A sensibilidade do autor em depositar no drama os conflitos do “povoamento novo” pelo “livre povo” – a ascensão das ideias liberais em uma sociedade de indústria nascente –, torna o Fausto uma leitura essencial para compreender a nossa realidade. O Fausto de Goethe contém a tragédia da modernidade, ou de forma mais clara, das ideias e das práticas que se constituíam naquele contexto vivenciado por Goethe, basilares para o nosso presente. À luz do drama goetheniano, é possível ler o pacto entre as forças obscuras e homens com o fim de realizar as mais altas aspirações, que se arcaízam no instante no qual são concretizadas. Trata-se da insaciabilidade que arrebata quem está na margem, quem não consegue adentrar a célere dinâmica dos desejos de um Doutor Fausto...

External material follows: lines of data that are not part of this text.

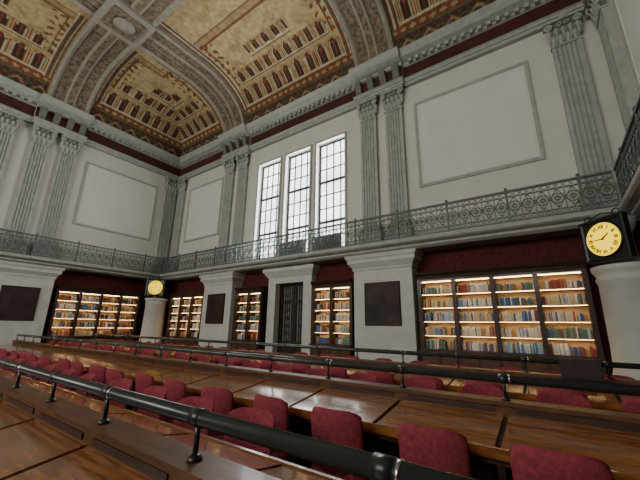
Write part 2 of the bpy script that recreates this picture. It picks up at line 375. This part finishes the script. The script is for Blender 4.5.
# ---------------------------------------------------------------- bookcases
PAL=[(.66,.64,.60),(.60,.55,.45),(.68,.66,.62),(.66,.64,.60),(.12,.22,.42),(.06,.12,.28),(.30,.06,.04),(.42,.16,.07),(.22,.11,.05),(.34,.25,.13),(.10,.20,.16),(.52,.42,.27),(.32,.45,.58),(.6,.48,.22),(.10,.10,.11),(.58,.59,.60)]
def bookcase(T,a,b,nb):
    e=empty('bookcase',T((a+b)/2,0,0)); inv=Matrix.Translation(-e.location)
    w=(b-a)/nb; D=.42; z0,z1=1.0,2.92; ns=5; sh=(z1-z0)/ns
    m=MB(T)
    m.box(a,b,0,.02,0,z1,CASEBACK)
    m.box(a-.04,b+.04,.0,D+.12,0,.12,DWOOD); m.box(a-.02,b+.02,.02,D+.08,.12,z0-.04,DWOOD); m.box(a-.05,b+.05,.02,D+.13,z0-.05,z0,DWOOD)
    for k in range(nb):
        for j in (0,1):
            p=a+w*k+w*j/2+.05; m.box(p,p+w/2-.08,D+.08,D+.10,.2,z0-.12,DESKF)
    for k in range(nb+1):
        s=a+w*k; m.box(s-.035,s+.035,.02,D,z0,z1+.05,DWOOD); m.box(s-.05,s+.05,D-.03,D+.03,z0,z1+.05,DWOOD)
    for j in range(1,ns): m.box(a,b,.02,D-.03,z0+sh*j-.012,z0+sh*j+.012,CASEBACK)
    m.box(a,b,.02,D,z1,z1+.06,DWOOD)
    m.extr([(0,z1+.06),(D+.02,z1+.06),(D+.04,z1+.14),(D+.10,z1+.20),(D+.12,z1+.26),(0,z1+.26)],a-.05,b+.05,DWOOD)
    o=m.obj('case',e); o.matrix_parent_inverse=inv
    l=MB(T)
    for k in range(nb):
        for j in range(ns):
            z=z0+sh*(j+1)-.013; s=a+w*k; top=j==ns-1
            l.box(s+.06,s+w-.06,D-.12,D-.09,z-(.012 if top else .004),z,LED)
    o=l.obj('shelf_lamps',e); o.matrix_parent_inverse=inv
    q=MB(T)
    for k in range(nb):
        for j in range(ns):
            s=a+w*k+.05; end=a+w*(k+1)-.05; zf=z0+sh*j+.013; base=random.choice(PAL); hb=random.uniform(.19,.25)
            while s<end-.02:
                if random.random()<.08: base=random.choice(PAL); hb=random.uniform(.17,.26)
                if random.random()<.03: s+=random.uniform(.03,.15); continue
                t=min(random.uniform(.018,.045),end-s); c=base if random.random()<.65 else random.choice(PAL)
                g=random.uniform(.8,1.15); q.cc=tuple(min(.8,x*g) for x in c); hh=hb*random.uniform(.88,1.08)
                q.box(s,s+t-.003,.05,D-.14-random.uniform(0,.03),zf,zf+hh,BOOKM); s+=t
    o=q.obj('books',e); o.matrix_parent_inverse=inv
bookcase(TW,-3.15,.74,4); bookcase(TW,-7.1,-5.5,2); bookcase(TW,-11.3,-9.75,2); bookcase(TW,-16.5,-13.7,3); bookcase(TE,4.95,8.45,4); bookcase(TE,-3.0,2.5,6)
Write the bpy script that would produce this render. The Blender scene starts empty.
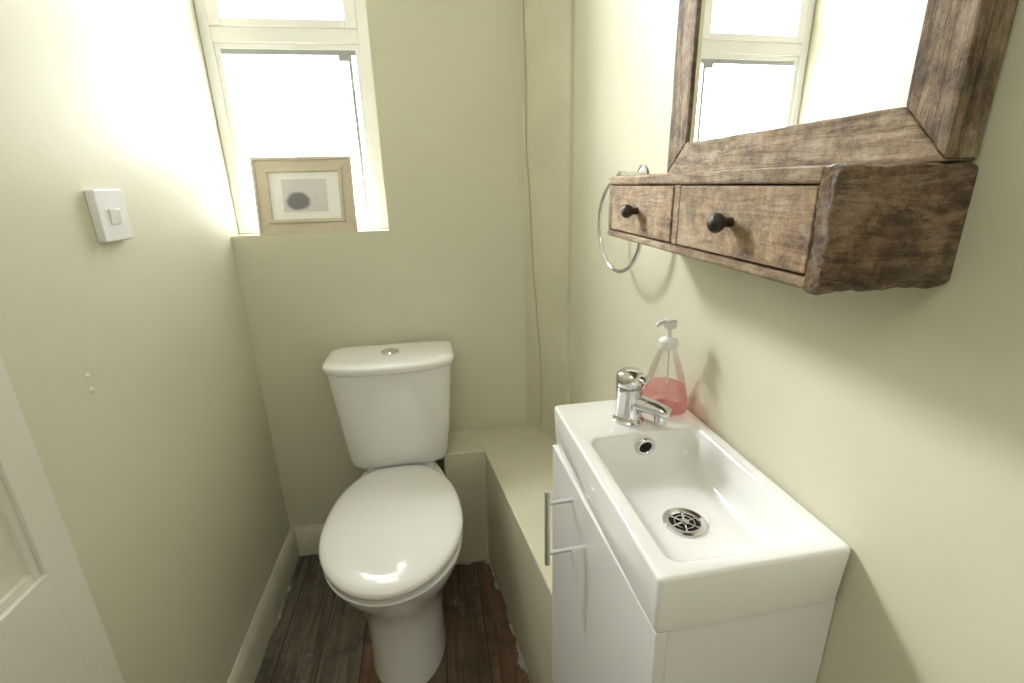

O artigo de Ramm aponta para a especial fecundidade da lenda do Doutor Fausto em períodos de graves crises morais, como pode ser evidenciado pelas relevantes obras literárias produzidas sobre o Terceiro Reich as quais contém o motif do pacto faustico, sendo desses o romance de Thomas Mann, Doutor Fausto (1948), a mais célebre realização no século XX relacionada a esse mito. Diante dessa afirmação, não parece inconsequente que surja, neste momento, em um grande veículo jornalístico internacional como a BBC, um artigo que se proponha a refletir brevemente acerca da contemporaneidade – marcada pela falência das mais altas aspirações para o chamado “progresso humano” – por meio da tradição faustica.
*Ao professor Marcus Mazzari, cuja disciplina de Literatura Comparada II na USP atualmente curso, caso venha a cruzar com este texto, meus sinceros agradecimentos. Muito do que aqui foi escrito deve às aulas que venho assistindo.